In case you’ve been living with a lost tribe in the Amazon for the past twenty years, you may have heard of the Large Hadron Collider and the scientific organisation CERN.
Firstly, CERN are not a league of supervillains. They are an internationally assembled scientific organisation that seeks to find the answer to the most pressing question in human history: Why?
Okay, forget the words black hole and doomsday for a second. Here’s what CERN’s all about.
Throughout the Twenty First Century, and more so since Newton’s theory of gravity, our interest in the way the universe works has grown dramatically. We often asks questions for which no one has the answer. What is matter? How did we get here? Could we travel to other dimensions?
Back in the beginning, before particle physics was a field of study, around the first Great Comet sighting, a Sir Isaac Newton was struck on the head by a very famous fruit. He went on to publish the Principia: his theory of gravity, as well as his three famous equations for the laws of motion. It was from such humble beginnings that the universe began to take its present form, as we see it in modern science.
However, such a theory was in itself incomplete. Newton admittedly sighted that although he understood Gravity and it’s practical application in our universe, he had little understanding of what it was or why it was.
Humanity was unable to branch any further into the great question of How? until five very memorable characters came into our vocabulary by the means of an unforgettable genius: E=MC2.
The equation itself doesn’t need to be completely understood. All we need to know is that E stands for “energy”, and M stands for “mass”. Einstein’s revolutionary equation stated outright that Mass was a form of Energy. When you think about it, it makes sense.
Think about our sun, for example. Here’s a simple exothermic reactor that generated light and heat. It transforms mass into its energy form. This ball of revelation has “floated” above our heads for millennia, and it’s secret was only five characters away.
What Einstein’s equation also suggested was that energy could also be transformed into mass. This idea was used in the creation of the Big Bang Theory, which suggests that all matter was once squeezed so small that it could fit within an atom. Such a small anomaly exploded and released unimaginable energies that formed into mass.
The final theory, which the CERN organisation hopes to develop, is the Grand Unification Theory. The Grand Unification Theory attempts to explain why energy can become mass and why different atoms move at different speeds. I.e. light (the particle) moves at the speed of light, while mass, such as you and me, are affected by gravity. Essentially, it would become the theory that explained everything.
The idea is that in this world, there are three dimensions of space, known as height, width and depth. But, these dimensions are limited in allowing us to explain out own existence or how things work. It was suggested that matter could be divided into unseeable particles called atoms. Past the nuclear sciences, atomic particle theories have evolved into modern chemistry, but are still to limited in explaining how the universe works.

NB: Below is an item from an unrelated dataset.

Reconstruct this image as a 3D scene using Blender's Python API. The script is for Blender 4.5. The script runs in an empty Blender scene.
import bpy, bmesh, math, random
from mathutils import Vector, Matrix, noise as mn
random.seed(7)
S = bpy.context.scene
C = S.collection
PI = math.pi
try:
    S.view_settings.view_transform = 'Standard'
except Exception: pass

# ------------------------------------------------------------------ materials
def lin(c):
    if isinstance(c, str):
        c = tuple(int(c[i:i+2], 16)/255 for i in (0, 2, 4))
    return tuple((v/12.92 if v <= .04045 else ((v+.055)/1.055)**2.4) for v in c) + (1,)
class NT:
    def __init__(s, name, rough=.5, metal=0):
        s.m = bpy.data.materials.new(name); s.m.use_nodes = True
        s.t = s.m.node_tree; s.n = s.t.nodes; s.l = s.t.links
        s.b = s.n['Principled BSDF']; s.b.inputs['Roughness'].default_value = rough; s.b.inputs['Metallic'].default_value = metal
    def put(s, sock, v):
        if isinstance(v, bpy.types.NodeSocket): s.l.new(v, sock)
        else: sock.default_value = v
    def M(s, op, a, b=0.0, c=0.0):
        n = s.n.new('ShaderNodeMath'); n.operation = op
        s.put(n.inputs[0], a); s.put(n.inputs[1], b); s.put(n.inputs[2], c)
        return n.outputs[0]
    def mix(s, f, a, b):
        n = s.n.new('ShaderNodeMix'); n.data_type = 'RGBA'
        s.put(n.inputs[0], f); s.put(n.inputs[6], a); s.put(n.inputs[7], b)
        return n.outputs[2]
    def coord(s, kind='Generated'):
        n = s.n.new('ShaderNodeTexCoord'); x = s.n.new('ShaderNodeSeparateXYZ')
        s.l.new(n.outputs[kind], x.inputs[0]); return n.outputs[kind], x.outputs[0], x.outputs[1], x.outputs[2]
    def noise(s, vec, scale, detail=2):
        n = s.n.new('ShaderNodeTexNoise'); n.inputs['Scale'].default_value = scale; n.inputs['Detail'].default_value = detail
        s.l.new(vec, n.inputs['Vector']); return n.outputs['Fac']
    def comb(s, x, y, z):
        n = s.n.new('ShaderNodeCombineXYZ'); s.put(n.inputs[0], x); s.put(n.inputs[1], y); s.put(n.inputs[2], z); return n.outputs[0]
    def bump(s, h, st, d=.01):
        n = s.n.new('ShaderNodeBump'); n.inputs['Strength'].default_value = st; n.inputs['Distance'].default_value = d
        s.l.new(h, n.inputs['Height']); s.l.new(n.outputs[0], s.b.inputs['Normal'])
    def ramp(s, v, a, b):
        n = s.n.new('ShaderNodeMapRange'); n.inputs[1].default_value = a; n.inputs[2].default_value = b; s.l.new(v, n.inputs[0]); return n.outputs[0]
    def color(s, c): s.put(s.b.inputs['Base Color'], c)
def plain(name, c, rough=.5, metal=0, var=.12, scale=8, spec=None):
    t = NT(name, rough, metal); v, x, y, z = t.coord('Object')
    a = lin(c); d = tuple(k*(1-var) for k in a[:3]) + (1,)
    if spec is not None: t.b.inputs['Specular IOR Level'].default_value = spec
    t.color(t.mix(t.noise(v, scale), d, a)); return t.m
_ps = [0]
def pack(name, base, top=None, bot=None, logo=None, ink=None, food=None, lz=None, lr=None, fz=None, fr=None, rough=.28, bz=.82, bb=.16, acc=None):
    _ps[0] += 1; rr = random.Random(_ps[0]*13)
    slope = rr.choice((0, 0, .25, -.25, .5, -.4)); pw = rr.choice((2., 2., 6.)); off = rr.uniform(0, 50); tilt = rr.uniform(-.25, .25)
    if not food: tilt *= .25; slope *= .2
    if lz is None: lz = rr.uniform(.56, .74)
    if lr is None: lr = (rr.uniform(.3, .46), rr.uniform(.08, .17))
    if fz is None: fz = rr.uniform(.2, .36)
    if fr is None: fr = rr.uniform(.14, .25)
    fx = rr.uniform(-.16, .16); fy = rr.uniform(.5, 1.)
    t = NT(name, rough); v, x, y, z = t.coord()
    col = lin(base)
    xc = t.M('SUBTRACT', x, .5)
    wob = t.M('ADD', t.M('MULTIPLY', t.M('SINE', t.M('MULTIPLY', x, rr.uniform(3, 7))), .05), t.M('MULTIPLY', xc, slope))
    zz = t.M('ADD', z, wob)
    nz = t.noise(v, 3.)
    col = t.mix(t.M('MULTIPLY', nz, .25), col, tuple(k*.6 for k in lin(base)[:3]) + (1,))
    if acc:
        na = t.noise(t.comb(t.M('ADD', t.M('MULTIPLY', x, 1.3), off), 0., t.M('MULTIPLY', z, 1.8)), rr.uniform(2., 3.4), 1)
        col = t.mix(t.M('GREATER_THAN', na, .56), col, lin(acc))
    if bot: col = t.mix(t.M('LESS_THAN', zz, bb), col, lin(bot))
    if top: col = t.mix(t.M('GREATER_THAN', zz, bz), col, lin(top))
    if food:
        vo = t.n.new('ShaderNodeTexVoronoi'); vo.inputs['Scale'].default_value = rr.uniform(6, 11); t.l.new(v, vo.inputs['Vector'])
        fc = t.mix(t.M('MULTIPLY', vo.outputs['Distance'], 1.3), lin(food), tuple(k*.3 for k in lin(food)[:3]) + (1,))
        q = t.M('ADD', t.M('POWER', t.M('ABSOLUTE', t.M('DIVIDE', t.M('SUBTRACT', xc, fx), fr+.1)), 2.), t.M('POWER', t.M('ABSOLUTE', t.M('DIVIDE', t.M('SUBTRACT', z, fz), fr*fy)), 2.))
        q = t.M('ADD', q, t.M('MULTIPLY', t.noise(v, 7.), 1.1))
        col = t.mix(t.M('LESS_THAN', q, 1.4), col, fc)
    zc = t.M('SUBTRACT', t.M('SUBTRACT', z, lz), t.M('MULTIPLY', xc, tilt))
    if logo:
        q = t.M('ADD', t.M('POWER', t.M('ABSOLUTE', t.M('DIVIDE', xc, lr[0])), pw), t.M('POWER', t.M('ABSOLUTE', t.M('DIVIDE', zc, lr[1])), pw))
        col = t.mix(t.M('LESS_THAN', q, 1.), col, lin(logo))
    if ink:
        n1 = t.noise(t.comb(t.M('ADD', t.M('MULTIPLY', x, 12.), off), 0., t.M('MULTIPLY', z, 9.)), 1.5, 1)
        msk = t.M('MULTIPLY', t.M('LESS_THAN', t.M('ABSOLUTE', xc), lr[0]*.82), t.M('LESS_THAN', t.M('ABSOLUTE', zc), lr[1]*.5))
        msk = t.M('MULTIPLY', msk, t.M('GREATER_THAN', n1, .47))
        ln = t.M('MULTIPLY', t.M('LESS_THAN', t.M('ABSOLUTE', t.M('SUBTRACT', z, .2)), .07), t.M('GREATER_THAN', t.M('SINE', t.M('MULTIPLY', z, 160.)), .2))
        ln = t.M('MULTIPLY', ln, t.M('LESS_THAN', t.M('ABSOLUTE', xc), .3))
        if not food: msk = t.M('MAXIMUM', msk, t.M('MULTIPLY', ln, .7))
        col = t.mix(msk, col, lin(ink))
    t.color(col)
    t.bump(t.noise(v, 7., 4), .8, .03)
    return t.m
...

We then discovered that atoms were actually divisible into further sub-atomic particles, such as the commonly known Electron, Proton and Neutron. But, this wasn’t the end of the line. A final stage of division was seen as possible. Subatomic particles could be divided into even smaller parts, known as Elementary Fermions. They were categorised into Bosons, Leptons and Quarks.
Our boys in the labs thought they had it all worked out: each of the Fermions dealt with an element of the mass/energy problem. However, there was one fundamental illness in this theory. There was not yet a Fermion that explained why different particles travelled at different speeds; Gravity was still essentially a mystery.
Here’s where the Large Hadron Collider comes into the picture. The team at the LHC are in search of a final Fermion known to them as the Higgs Boson. The Higgs Boson is a theoretical particle that acts like a sort of “treacle”, filling in the universe with an invisible substance that reacts differently to different particles, depending on their properties. The Higgs Mechanism (as this ‘treacle’ is known) supposedly responds greatly to “heavy” mass, such as you and me, the earth, etc. and not so much to lighter particles, like light. Hence, we are “slowed down” by the Higgs mechanism and appear to have mass, while light, which passes through the mechanism easily appears weightless.
Now; what actually happens at the LHC. Put simply, it’s an atom-smashing factory. Similar to the nuclear tests of the early 20th century, we want to know what stuff is made of and smashing it into smaller pieces helps. Basically, in order to find the Higgs Boson, the team at the LHC wants to separate sub atomic particles to reveal the various Fermions and hopefully unmask either the Higgs Boson, or, just as fantastically, another answer to the great question of How?
Maybe, just maybe, beyond the numerically incalculable tiny possibility that the LHC may sustain a black hole, we might come to appreciate the dedication and genius of the boys over in Geneva and indeed, in research stations posted around the world.